Problem details: Extract the complete data exactly as given.

------------------------------------

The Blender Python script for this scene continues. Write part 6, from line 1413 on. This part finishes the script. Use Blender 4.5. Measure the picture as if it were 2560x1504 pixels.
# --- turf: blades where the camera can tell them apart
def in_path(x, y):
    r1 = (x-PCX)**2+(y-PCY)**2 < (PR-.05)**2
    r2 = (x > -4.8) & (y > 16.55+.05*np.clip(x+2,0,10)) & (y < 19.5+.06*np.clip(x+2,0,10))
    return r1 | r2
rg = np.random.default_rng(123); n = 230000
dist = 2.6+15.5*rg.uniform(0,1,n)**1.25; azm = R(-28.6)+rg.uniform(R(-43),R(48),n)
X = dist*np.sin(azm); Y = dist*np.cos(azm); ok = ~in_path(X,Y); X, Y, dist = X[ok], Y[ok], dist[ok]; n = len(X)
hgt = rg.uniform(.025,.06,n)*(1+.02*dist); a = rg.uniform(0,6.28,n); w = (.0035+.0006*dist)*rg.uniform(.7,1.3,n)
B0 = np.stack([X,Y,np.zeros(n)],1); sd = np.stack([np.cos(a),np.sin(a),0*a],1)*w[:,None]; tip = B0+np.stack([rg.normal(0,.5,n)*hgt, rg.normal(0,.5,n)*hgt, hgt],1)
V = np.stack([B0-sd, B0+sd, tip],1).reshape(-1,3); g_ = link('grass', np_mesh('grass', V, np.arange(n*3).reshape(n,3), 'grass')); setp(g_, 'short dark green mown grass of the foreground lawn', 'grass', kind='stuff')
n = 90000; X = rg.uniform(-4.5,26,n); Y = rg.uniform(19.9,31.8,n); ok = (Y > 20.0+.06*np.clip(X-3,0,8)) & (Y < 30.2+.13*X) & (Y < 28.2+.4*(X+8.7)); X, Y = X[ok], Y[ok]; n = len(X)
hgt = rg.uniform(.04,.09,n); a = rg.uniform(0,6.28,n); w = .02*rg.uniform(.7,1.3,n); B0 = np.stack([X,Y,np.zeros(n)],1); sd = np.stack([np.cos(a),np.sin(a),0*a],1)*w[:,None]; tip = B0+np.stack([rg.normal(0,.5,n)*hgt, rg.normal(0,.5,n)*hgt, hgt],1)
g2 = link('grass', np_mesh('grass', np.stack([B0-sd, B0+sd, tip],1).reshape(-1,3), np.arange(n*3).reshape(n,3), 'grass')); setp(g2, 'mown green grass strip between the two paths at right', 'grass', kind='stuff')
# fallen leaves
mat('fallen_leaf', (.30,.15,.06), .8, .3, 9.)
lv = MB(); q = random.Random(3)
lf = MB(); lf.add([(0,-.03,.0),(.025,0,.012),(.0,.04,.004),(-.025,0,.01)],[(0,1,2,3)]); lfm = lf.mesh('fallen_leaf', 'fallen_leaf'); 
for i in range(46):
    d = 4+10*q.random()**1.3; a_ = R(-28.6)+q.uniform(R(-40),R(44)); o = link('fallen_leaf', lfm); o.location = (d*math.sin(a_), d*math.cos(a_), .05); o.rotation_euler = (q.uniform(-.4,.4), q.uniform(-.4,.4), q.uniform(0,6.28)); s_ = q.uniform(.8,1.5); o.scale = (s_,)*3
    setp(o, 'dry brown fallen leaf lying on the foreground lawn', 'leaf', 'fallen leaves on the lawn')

------------------------------------

Result for this task:
The Blender Python script for this scene continues. Write part 6, from line 1413 on. This part finishes the script. Use Blender 4.5. Measure the picture as if it were 2560x1504 pixels.
# --- turf: blades where the camera can tell them apart
def in_path(x, y):
    r1 = (x-PCX)**2+(y-PCY)**2 < (PR-.05)**2
    r2 = (x > -4.8) & (y > 16.55+.05*np.clip(x+2,0,10)) & (y < 19.5+.06*np.clip(x+2,0,10))
    return r1 | r2
rg = np.random.default_rng(123); n = 230000
dist = 2.6+15.5*rg.uniform(0,1,n)**1.25; azm = R(-28.6)+rg.uniform(R(-43),R(48),n)
X = dist*np.sin(azm); Y = dist*np.cos(azm); ok = ~in_path(X,Y); X, Y, dist = X[ok], Y[ok], dist[ok]; n = len(X)
hgt = rg.uniform(.025,.06,n)*(1+.02*dist); a = rg.uniform(0,6.28,n); w = (.0035+.0006*dist)*rg.uniform(.7,1.3,n)
B0 = np.stack([X,Y,np.zeros(n)],1); sd = np.stack([np.cos(a),np.sin(a),0*a],1)*w[:,None]; tip = B0+np.stack([rg.normal(0,.5,n)*hgt, rg.normal(0,.5,n)*hgt, hgt],1)
V = np.stack([B0-sd, B0+sd, tip],1).reshape(-1,3); g_ = link('grass', np_mesh('grass', V, np.arange(n*3).reshape(n,3), 'grass')); setp(g_, 'short dark green mown grass of the foreground lawn', 'grass', kind='stuff')
n = 90000; X = rg.uniform(-4.5,26,n); Y = rg.uniform(19.9,31.8,n); ok = (Y > 20.0+.06*np.clip(X-3,0,8)) & (Y < 30.2+.13*X) & (Y < 28.2+.4*(X+8.7)); X, Y = X[ok], Y[ok]; n = len(X)
hgt = rg.uniform(.04,.09,n); a = rg.uniform(0,6.28,n); w = .02*rg.uniform(.7,1.3,n); B0 = np.stack([X,Y,np.zeros(n)],1); sd = np.stack([np.cos(a),np.sin(a),0*a],1)*w[:,None]; tip = B0+np.stack([rg.normal(0,.5,n)*hgt, rg.normal(0,.5,n)*hgt, hgt],1)
g2 = link('grass', np_mesh('grass', np.stack([B0-sd, B0+sd, tip],1).reshape(-1,3), np.arange(n*3).reshape(n,3), 'grass')); setp(g2, 'mown green grass strip between the two paths at right', 'grass', kind='stuff')
# fallen leaves
mat('fallen_leaf', (.30,.15,.06), .8, .3, 9.)
lv = MB(); q = random.Random(3)
lf = MB(); lf.add([(0,-.03,.0),(.025,0,.012),(.0,.04,.004),(-.025,0,.01)],[(0,1,2,3)]); lfm = lf.mesh('fallen_leaf', 'fallen_leaf'); 
for i in range(46):
    d = 4+10*q.random()**1.3; a_ = R(-28.6)+q.uniform(R(-40),R(44)); o = link('fallen_leaf', lfm); o.location = (d*math.sin(a_), d*math.cos(a_), .05); o.rotation_euler = (q.uniform(-.4,.4), q.uniform(-.4,.4), q.uniform(0,6.28)); s_ = q.uniform(.8,1.5); o.scale = (s_,)*3
    setp(o, 'dry brown fallen leaf lying on the foreground lawn', 'leaf', 'fallen leaves on the lawn')